The sequence of Jewish settlement was interrupted until the Six Day War.
On June 5, 1967, on the first day of the Six Day War, the Jordanians shelled the communities of the Jezreel Valley from the territories of the northern Shomron. The 45th Brigade under the command of Moshe Bar Kochva (Brill) was instructed to move south and stop the shelling.
The brigade managed to silence the Long Tom cannons and was ordered to conquer Jenin. While besieging the city, a force of four tanks was stationed at the Kabatia junction. This force was intended to block a Jordanian attack from the south.
The blocking force encountered dozens of Jordanian tanks advancing toward it from the south.
The fighting force began tenaciously fighting against 50 Jordanian tanks. In the morning, the rest of the brigade’s forces arrived from the direction of Jenin. In the fields of the Dotan Valley, an armored battle was fought with bloody armored combat vehicles. At the end of the day of fighting, 51 of our soldiers had been killed.

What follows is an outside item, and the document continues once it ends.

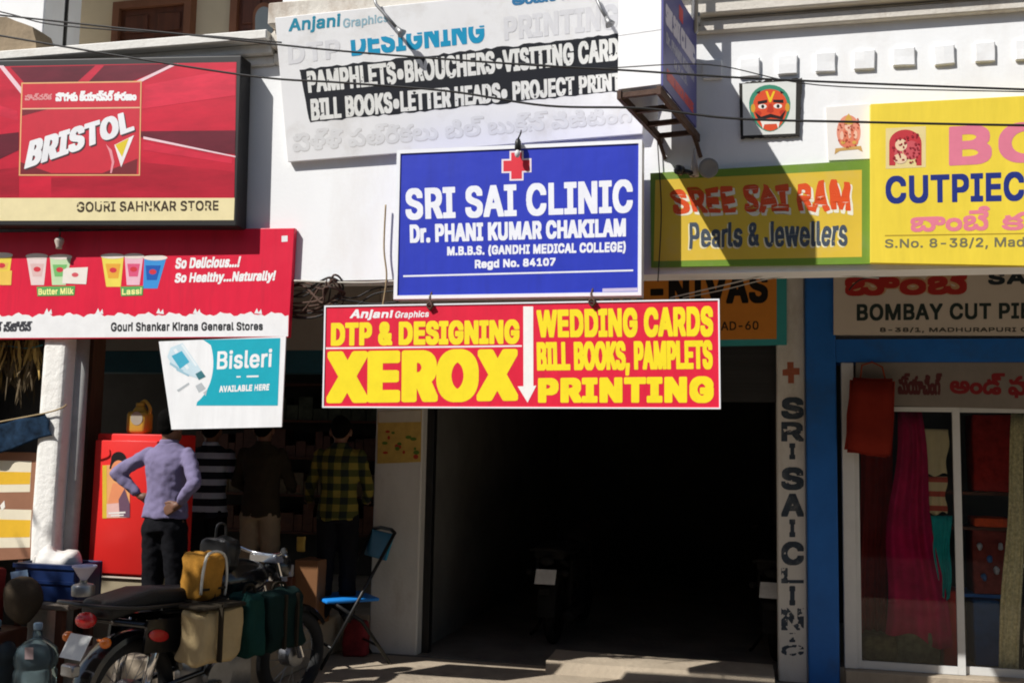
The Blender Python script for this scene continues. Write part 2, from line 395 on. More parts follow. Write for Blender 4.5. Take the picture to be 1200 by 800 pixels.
# ground floor shell
B().box((XL, .252, CZ+.002), (XR, 8.4, CZ+.2)).obj('ceiling', SHUT, bld)
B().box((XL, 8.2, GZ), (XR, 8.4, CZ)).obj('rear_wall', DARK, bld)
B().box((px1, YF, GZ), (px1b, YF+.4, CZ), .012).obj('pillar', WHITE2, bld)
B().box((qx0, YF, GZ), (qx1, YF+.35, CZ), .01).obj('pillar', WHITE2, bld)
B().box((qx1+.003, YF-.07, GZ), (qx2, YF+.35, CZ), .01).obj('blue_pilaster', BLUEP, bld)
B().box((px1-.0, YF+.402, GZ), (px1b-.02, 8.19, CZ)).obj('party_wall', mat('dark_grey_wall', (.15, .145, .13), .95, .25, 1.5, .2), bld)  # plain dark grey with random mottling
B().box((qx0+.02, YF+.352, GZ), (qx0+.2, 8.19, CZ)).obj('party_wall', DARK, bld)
B().box((px1b+.002, YF+.12, GZ), (px1b+.065, YF+.2, CZ-.01)).obj('shutter_rail', BLK, bld)
bz = PY(360, 410, YF).z
B().box((XL, YF, bz), (px1-.003, YF+.25, CZ)).obj('shop_beam', SHUT, bld)
B().box((XL, YF+.02, bz-.2), (px1-.003, YF+.24, bz-.002)).obj('shutter_box', TEALP, bld)
B().box((px1b+.003, YF+.05, PY(880, 402, YF).z), (qx0-.003, YF+.25, CZ)).obj('bay_beam', SHUT, bld)
B().box((px1b+.07, YF+.06, PY(880, 470, YF).z), (qx0-.003, YF+.2, PY(880, 402, YF).z-.003)).obj('bay_light_baffle', mat('baffle_shade_black', (.02, .02, .02), .7, .3, 4, stretch=(.2, 1, 14)), bld)  # added box cutting sky light into the bay, near-black like its shade
lz1, lz0 = PY(1100, 397, YF-.05).z, PY(1100, 424, YF-.05).z
rz = PY(1130, 791, YF).z
B().box((qx2+.003, YF-.05, lz0), (XR, YF+.3, lz1)).obj('blue_lintel', BLUEP, bld)
B().box((qx2+.003, YF, lz1+.002), (XR, YF+.3, CZ)).obj('header_wall', SHUT, bld)
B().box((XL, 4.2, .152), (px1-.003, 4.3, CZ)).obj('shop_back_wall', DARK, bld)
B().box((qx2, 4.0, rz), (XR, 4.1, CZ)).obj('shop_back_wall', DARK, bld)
B().box((XL, YF+.002, GZ-.02), (px1-.003, 4.3, .15), .01).obj('shop_floor', CONC, bld)
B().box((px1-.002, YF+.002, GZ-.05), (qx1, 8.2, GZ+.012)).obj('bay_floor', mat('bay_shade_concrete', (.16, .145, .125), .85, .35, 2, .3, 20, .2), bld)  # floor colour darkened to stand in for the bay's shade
B().box((qx1+.003, YF+.002, GZ-.1), (XR, 4.0, rz)).obj('shop_floor', CONC, bld)
B().box((XL, .0, GZ), (PY(-40, 600, .1).x, .3, 2.698)).obj('pillar', WHITE2, bld)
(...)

The heroic story of Gadi Rafen and Zvi Sadan who rescued wounded combatants under fire was immortalized in this song by Dalia Ravikovich which was performed by the Northern Command Band.
After the war, the fighters erected a monument in memory of the fallen, which read: “Honor and glory to the heroes with nerves of steel who consecrated the homeland in blood.” The monument was evacuated after the Oslo Accords and its tank is in the Yad Lashirion Armored Corps Museum in Latrun.